24 April 2013

Towers of Terror Treading Towards Tumult?

The Champion's 19 April edition featured a front-page piece by Marianne Napoles about a two-hour teleconference held between California Public Utilities Commission administrative judge Jean Vieth, who will make a final ruling in July, and interested parties over the fate of the Section 8 portion of the Tehachapi Renewable Transmission Project (TRTP).  The project, which was approved by the CPUC in 2009, started by Edison shortly afterward, and which had several of its freakishly tall 198-foot towers installed before an outcry from local residents forming the Hope for the Hills grassroots organization and from the City of Chino Hills, has been halted by the CPUC pending a review.

Since the construction stopped in late 2011, the City, Edison and the CPUC have been engaged in various forms of dialogue leading to the anticipated summer decision by Vieth over the future direction of the project.  Namely, the question is whether rerouting the lines underground are feasible.  The City has argued that it is, Edison has put out figures that place the cost at hundreds of millions of dollars, and the CPUC will make its decision, it now looks, solely on the feasibility and cost questions of the underground rerouting.

Vieth, in fact, all but quashed any notion that the height of the towers, the alleged safety risks from their placement in a very narrow 40-foot easement, the supposed EMF effects that have been claimed, the aesthetics and presumed property value declines have anything to do with what her final decision will be.

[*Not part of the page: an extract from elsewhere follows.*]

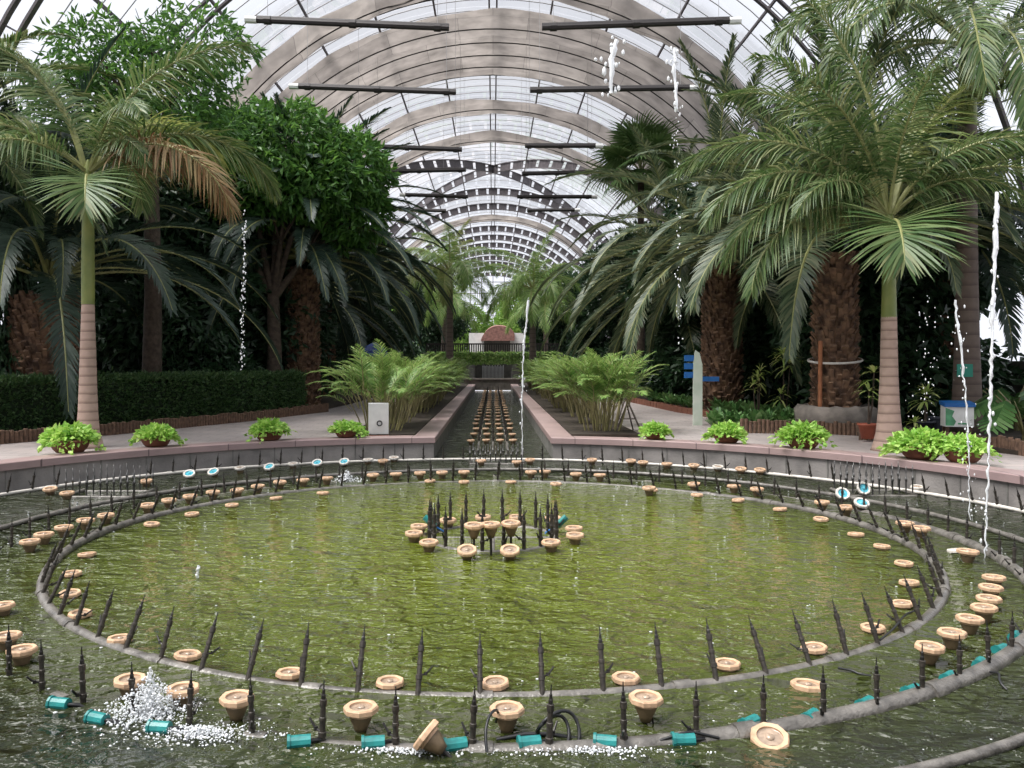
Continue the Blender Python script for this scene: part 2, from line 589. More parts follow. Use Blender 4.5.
# pool and canal walls, coping
for s, nm in ((-1, 'left'), (1, 'right')):
    mb = MB()
    ins = arc(PR + 0.05, (s, s * (CW + 0.03)))
    V, Fc = [], []
    for x, y in ins:
        V += [(x, y, -0.5), (x, y, ZC - 0.11)]
    for i in range(len(ins) - 1):
        a = 2 * i
        Fc.append((a, a + 2, a + 3, a + 1))
    mb.raw(V, Fc)
    struct('wall_pool_' + nm, mb, M['poolwall'])
    mb = MB()
    y0 = arc_y(s * (CW + 0.03), PR + 0.05)
    mb.raw([(s * (CW + 0.03), y0, -0.5), (s * (CW + 0.03), CEND, -0.5), (s * (CW + 0.03), CEND, ZC - 0.11), (s * (CW + 0.03), y0, ZC - 0.11)], [(0, 1, 2, 3)])
    struct('wall_canal_' + nm, mb, M['canalwall'])
    # coping: a stone slab following the wall, with a rounded front lip
    mb = MB()
    RO = PR + 0.47
    i_, o_ = arc(PR, (s, s * CW)), arc(RO, (s, s * CO))
    prof = lambda a, b: [(*a, ZC - 0.12), (*a, ZC - 0.012), (a[0] + (b[0] - a[0]) * 0.03, a[1] + (b[1] - a[1]) * 0.03, ZC), (*b, ZC), (*b, ZP - 0.05)]
    rows = [prof((s * CW, CEND), (s * CO, CEND)), prof(i_[0], o_[0])] + [prof(a, b) for a, b in zip(i_[1:], o_[1:])]
    V = [p for r in rows for p in r]
    Fc = []
    for i in range(len(rows) - 1):
        for k in range(4):
            Fc.append((i * 5 + k, i * 5 + k + 1, (i + 1) * 5 + k + 1, (i + 1) * 5 + k))
    n5 = len(rows)
    for k in range(n5 - 1):          # underside of the lip
        pass
    mb.raw(V, Fc)
    struct('trim_coping_' + nm, mb, M['coping'])
    # stones of the wall: thin vertical joints
    mb = MB()
    for i in range(3, 62, 3):
        x, y = ins[i]
        a = math.atan2(x - PC[0], y - PC[1])
        mb.box((PC[0] + (PR + 0.045) * math.sin(a), PC[1] + (PR + 0.045) * math.cos(a), 0.17), (0.02, 0.012, 0.34), rz=-a)
    struct('trim_joints_' + nm, mb, M['canalwall'])

# floor: paving left and right of pool and canal
mb = MB()
RO = PR + 0.44
ys = [-22.0, PC[1] - RO] + [PC[1] - RO * math.cos(PI * i / 120) for i in range(1, 120)]
yk = arc_y(CO - .02, RO)
for s in (-1, 1):
    V = []
    ck = arc_y(s * (CO - .02), RO)
    for y in [q for q in ys if q < ck] + [ck, CEND, 150.0]:
        if y >= ck - 1e-6:
            xi = s * (CO - .02)
        elif y <= PC[1] - RO + 1e-6:
            xi = PC[0]
        else:
            xi = PC[0] + s * math.sqrt(RO * RO - (y - PC[1]) ** 2)
        V += [(xi, y, ZP), (s * 14.2, y, ZP)]
    n = len(V) // 2
    mb.raw(V, [(2 * i, 2 * i + 1, 2 * i + 3, 2 * i + 2)[::s] for i in range(n - 1)])
mb.raw([(-CO, CEND + 2.5, ZP), (CO, CEND + 2.5, ZP), (CO, 150, ZP), (-CO, 150, ZP)], [(0, 1, 2, 3)])
struct('floor', mb, M['paving'])


def flat_bed(name, pts, z, m):
    me = bpy.data.meshes.new(name)
    b_ = bmesh.new()
    top = [b_.verts.new((x, y, z)) for x, y in pts]
    bot = [b_.verts.new((x, y, ZP - .1)) for x, y in pts]
    fc_ = b_.faces.new(top)
    n_ = len(pts)
    for i in range(n_):
        b_.faces.new((top[i], bot[i], bot[(i + 1) % n_], top[(i + 1) % n_]))
    bmesh.ops.triangulate(b_, faces=[fc_])
    bmesh.ops.recalc_face_normals(b_, faces=b_.faces)
    b_.to_mesh(me)
    b_.free()
    me.materials.append(m)
    o_ = link(name, me)
    o_['kind'] = 'structure'
    return o_


BEDL = [(-14.2, 9.0), (-12.4, 12.3), (-10.4, 15.6), (-8.6, 18.6), (-6.9, 22.6), (-5.6, 27.0), (-5.3, 32), (-5.2, 57), (-14.2, 57)]
BEDR = [(14.2, 8.5), (11.0, 11.2), (9.1, 13.9), (8.2, 17.2), (7.0, 20.3), (6.5, 22.8), (5.9, 26.5), (5.5, 33), (5.3, 57), (14.2, 57)]
flat_bed('ground_left', BEDL, 0.47, M['soil'])
flat_bed('ground_right', BEDR, 0.47, M['soil'])
flat_bed('ground_canal_left', [(-3.1, 17.75), (-CO - .02, 17.75), (-CO - .02, 57), (-3.1, 57)], 0.46, M['soil'])
flat_bed('ground_canal_right', [(3.1, 17.75), (CO + .02, 17.75), (CO + .02, 57), (3.1, 57)], 0.46, M['soil'])

# ------------------------------------------------------------------ glass vault
RV, ZV = 14.0, 3.73            # vault radius, height of its centre line
Y0R, Y1R = -22.0, 150.0


def vp(a, Y, r=RV):
    """point on the vault: a = angle from the crown, positive right"""
    return (r * math.sin(a), Y, ZV + r * math.cos(a))


mb = MB()
NA = 48
ang = [-PI / 2 + PI * i / NA for i in range(NA + 1)]
V = [vp(a, y, RV + 0.12) for y in (Y0R, Y1R) for a in ang]
mb.raw(V, [(i, i + 1, NA + 1 + i + 1, NA + 1 + i) for i in range(NA)])
struct('ceiling', mb, M['glass'])
mb = MB()
for s in (-1, 1):
    mb.raw([(s * (RV + .12), Y0R, 0.3), (s * (RV + .12), Y1R, 0.3), (s * (RV + .12), Y1R, ZV), (s * (RV + .12), Y0R, ZV)], [(0, 1, 2, 3)])
struct('window_side', mb, M['glass'])
mb = MB()
V = [(0, Y1R, 0.3)] + [vp(a, Y1R, RV) for a in ang] + [(RV, Y1R, .3), (-RV, Y1R, .3)]
mb.raw(V, [(0, i + 1, i + 2) for i in range(NA)] + [(0, NA + 1, NA + 2), (0, NA + 3, 1)])
struct('window_end', mb, M['glass'])
mb = MB()
for i in range(-6, 7):
    mb.box((i * 2.0, Y1R - .2, (ZV + math.sqrt(RV * RV - 4 * i * i)) / 2), (.12, .12, ZV + math.sqrt(RV * RV - 4 * i * i)))
for i in range(1, 9):
    hw_ = RV if i * 2 < ZV else math.sqrt(RV * RV - (i * 2 - ZV) ** 2)
    mb.box((0, Y1R - .2, i * 2.0), (2 * hw_ - .3, .1, .12))
struct('trim_end_bars', mb, M['steel'])
mb = MB().box((0, Y0R, 4.4), (29, .3, 8.4))  # added behind the camera to block sky light from the open end
struct('front_light_block', mb, M['poolwall'])
for s_ in (-1, 1):  # low opaque panels added along the glass sides to cut side light
    struct('low_light_block_' + ('left' if s_ < 0 else 'right'), MB().box((s_ * (RV + .12), (Y0R + Y1R) / 2, 1.0), (.25, Y1R - Y0R, 2.0)), M['poolwall'])

TR = [-13.4, -6.5, 0.4, 7.3, 14.2, 21.1, 28.0, 34.9, 44.8, 51.7, 58.4, 76.6, 84.0, 91.0, 98.0, 105.0, 112.0, 119.0, 126.0, 133.0, 140.0, 149.5]


def arch_mb(Y, kx=0.0, depth=0.55, holes=True):
    m = MB()
    n = 60
    an = [-PI / 2 + PI * i / n for i in range(n + 1)]
    for r in (RV - 0.02, RV - depth):
        for dy in ((0,) if r > RV - .1 else (0,)):
            V, Fc = [], []
            for a in an:
                x = r * math.sin(a)
                y = Y + kx * x
                for d_, e_ in ((-0.09, 0.0), (0.09, 0.0), (0.09, -0.07), (-0.09, -0.07)):
                    V.append((math.sin(a) * (r + e_), y + d_, ZV + math.cos(a) * (r + e_)))
            for i in range(n):
                for k in range(4):
                    k2 = (k + 1) % 4
                    Fc.append((4 * i + k, 4 * (i + 1) + k, 4 * (i + 1) + k2, 4 * i + k2))
            m.raw(V, Fc)
    nst = 44
    for i in range(nst + 1):          # web plates with gaps between
        a = -PI / 2 + PI * i / nst
        wd = 0.80 if holes else 0.05
        V = []
        for r in (RV - .05, RV - depth + .02):
            for da in (-wd / RV / 2, wd / RV / 2):
                x = r * math.sin(a + da)
                V.append((x, Y + kx * x, ZV + r * math.cos(a + da)))
        m.raw(V, [(0, 1, 3, 2)])
    for s in (-1, 1):                 # legs down to the ground
        m.box((s * (RV - .3), Y + kx * s * RV, (ZV + 0.3) / 2), (0.5, 0.2, ZV - 0.3))
    return m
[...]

She did open the door to testimony about whether completed portions of the project could serve the Inland Empire without the Section 8 part being finished.  That will be provided by engineer Charles Mee of the CPUC's Division of Ratepayer Advocates, though the judge denied a motion by that group to expand the scope of the hearings which began this week in San Francisco, stating that the focus will be on the time, cost, and feasibility of putting the lines below ground.

Vieth also disallowed testimony by Hope for the Hills advocates and Chino Hills City Manager Michael Fleager as immaterial to the fundamental questions because aesthetics and opinions about presumed effects of the project were and are not at play.  She did permit some Hope for the Hills photographs to be submitted into evidence, but remarked that they were quite similar to renderings that appeared in the Environmental Impact Report required by the California Environmental Quality Act (which, by the way, is the target of a dramatic overhaul by Governor Brown to streamline building projects!)

Meantime, renewable energy organizations and TURN (The Utility Reform Network) are calling upon the CPUC to carefully consider the effects that placing the lines underground would have with respect to higher costs, including ones not anticipated in Edison's figures, which are already massive, and to construction delays brought about by the highly complicated process, which would also provide invasive in different ways than the current soaring towers jutting 20 stories towards the sky.

Again, it is hard to say what this all means with regards to a final adjudication in July, but Vieth's pointed comments about focusing on money, time, and practicability and her flat rejection of questions of aesthetics or neighborhood impacts are potentially very telling.  As stated here before, the public pressure effectively spearheaded by Hope for the Hills and accompanied by $3.5 million dollars expended by the City of Chino Hills to fight the towers may ultimately be blunted by a drawn-out process as orchestrated by the CPUC with negotiations, conferences, hearings and other administrative and bureaucratic mechanisms.

Why the CPUC would approve this project in 2009, face a barrage of open, public criticism stemming from grass-roots organizing and city rebuttals, and then undergo a 2-year cycle of reexamination only to fundamentally alter a project well into the later stages, in which construction contractors, renewable energy companies and other vendors could lose bundles of money and time (which, naturally, is $), would be truly stunning.

This may not be comparable, but the notorious California bullet train project might be illustrative.  After all of the approvals and the onset of early construction, an outcry about the cost and invasiveness of the project led to reconsideration, rehearings and etc.  Yet, the project, whether merited or not, is continuing on with some quite minor modifications.

How different will the TRTP through Chino Hills be?  If, as is very possible, the costs are deemed too high, the time lag too damaging, and the feasilbility too suspect, then the CPUC will allow the project to continue, behemoth towers looming over a benighted city and all.  All the time and money, evidence and exhibits, talk and more talk, will have yielded nothing fundamentally changed.

But, at least the CPUC could say that it gave the project a careful and considered reexamination.  At least Hope for the Hills could say, rightfully, that it gave a truly spirited and surprisingly effective effort to stop the towers.  At least the City of Chino Hills could say that it marshaled millions of dollars of taxpayer money for a presumed just cause.  No one need assume blame but can pass it on to someone else.